Had a fascinating conversation today. After church this morning, I met man. He told me his name, and the first sentence that followed was, ‘Of course, I am an atheist.’

I said, ‘Of course?’

‘Oh, I don’t mean ‘of course I am an atheist’ – just, ‘I am an atheist”

He then told me that he had been brought up as a Christian, but recently, events had lead him to a particularly fateful day. He had driven out to a field, where he stood in the middle, and yelled to the four points of hte compass, as well as straight up and straight down: ‘I DON’T BELIEVE IN THE DEVIL, I DON’T BELIEVE IN THE DEVIL.’

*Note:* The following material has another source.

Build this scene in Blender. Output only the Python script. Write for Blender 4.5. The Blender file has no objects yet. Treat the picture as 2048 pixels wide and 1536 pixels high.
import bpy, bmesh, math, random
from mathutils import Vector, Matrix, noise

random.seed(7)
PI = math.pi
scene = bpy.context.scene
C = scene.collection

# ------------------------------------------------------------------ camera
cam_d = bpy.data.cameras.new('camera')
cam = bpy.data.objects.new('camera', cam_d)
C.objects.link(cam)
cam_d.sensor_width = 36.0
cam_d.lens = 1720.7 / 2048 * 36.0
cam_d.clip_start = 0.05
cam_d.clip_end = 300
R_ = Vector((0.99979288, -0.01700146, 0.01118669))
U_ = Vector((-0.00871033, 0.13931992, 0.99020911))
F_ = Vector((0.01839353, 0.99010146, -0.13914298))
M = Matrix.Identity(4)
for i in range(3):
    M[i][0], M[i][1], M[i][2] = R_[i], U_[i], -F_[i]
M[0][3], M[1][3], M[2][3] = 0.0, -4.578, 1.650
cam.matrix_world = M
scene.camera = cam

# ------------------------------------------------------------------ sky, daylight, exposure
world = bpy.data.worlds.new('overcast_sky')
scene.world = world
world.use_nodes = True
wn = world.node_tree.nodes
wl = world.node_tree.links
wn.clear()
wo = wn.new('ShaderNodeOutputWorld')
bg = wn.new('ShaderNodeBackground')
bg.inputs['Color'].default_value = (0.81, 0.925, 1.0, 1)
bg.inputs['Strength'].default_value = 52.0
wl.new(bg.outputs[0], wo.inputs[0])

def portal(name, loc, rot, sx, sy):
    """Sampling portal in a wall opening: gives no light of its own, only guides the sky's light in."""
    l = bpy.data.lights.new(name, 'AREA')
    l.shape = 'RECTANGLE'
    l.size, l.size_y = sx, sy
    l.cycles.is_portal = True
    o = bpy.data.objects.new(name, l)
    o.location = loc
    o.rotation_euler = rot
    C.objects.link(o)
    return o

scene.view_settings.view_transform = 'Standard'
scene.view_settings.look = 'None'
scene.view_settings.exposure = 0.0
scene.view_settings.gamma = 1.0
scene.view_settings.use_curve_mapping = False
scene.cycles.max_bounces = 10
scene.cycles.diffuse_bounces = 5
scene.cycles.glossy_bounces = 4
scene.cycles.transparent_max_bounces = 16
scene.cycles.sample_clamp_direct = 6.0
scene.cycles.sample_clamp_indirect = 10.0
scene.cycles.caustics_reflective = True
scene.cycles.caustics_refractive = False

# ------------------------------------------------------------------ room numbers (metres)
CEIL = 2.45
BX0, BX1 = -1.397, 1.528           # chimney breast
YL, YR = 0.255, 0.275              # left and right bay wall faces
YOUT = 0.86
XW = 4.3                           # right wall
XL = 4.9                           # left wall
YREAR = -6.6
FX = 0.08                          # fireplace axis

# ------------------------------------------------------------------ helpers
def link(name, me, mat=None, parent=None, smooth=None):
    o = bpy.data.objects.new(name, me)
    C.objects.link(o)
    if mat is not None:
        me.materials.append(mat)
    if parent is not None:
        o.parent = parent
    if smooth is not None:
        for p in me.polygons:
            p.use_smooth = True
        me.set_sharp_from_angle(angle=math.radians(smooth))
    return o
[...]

He said he had uttered these words in great trepidation. But as he stood there, you know what happened? Absolutely nothing. And from that moment on, he said, he felt tremendous relief, and had ‘converted’ to atheism.

I said to him that I had found relief not in the denial of the spiritual underworld, but through the trusting in the promises that Christ had give nin his word, that his death and resurrection were the acts that landed that fatal blows on the devil, and so uniting my life to his meant there was ultimately nothing to fear.

He listened courteously, and then refused my offer of a free copy of ‘Living With the Underworld’ by Peter Bolt, and left.

So, what do you reckon is going on there?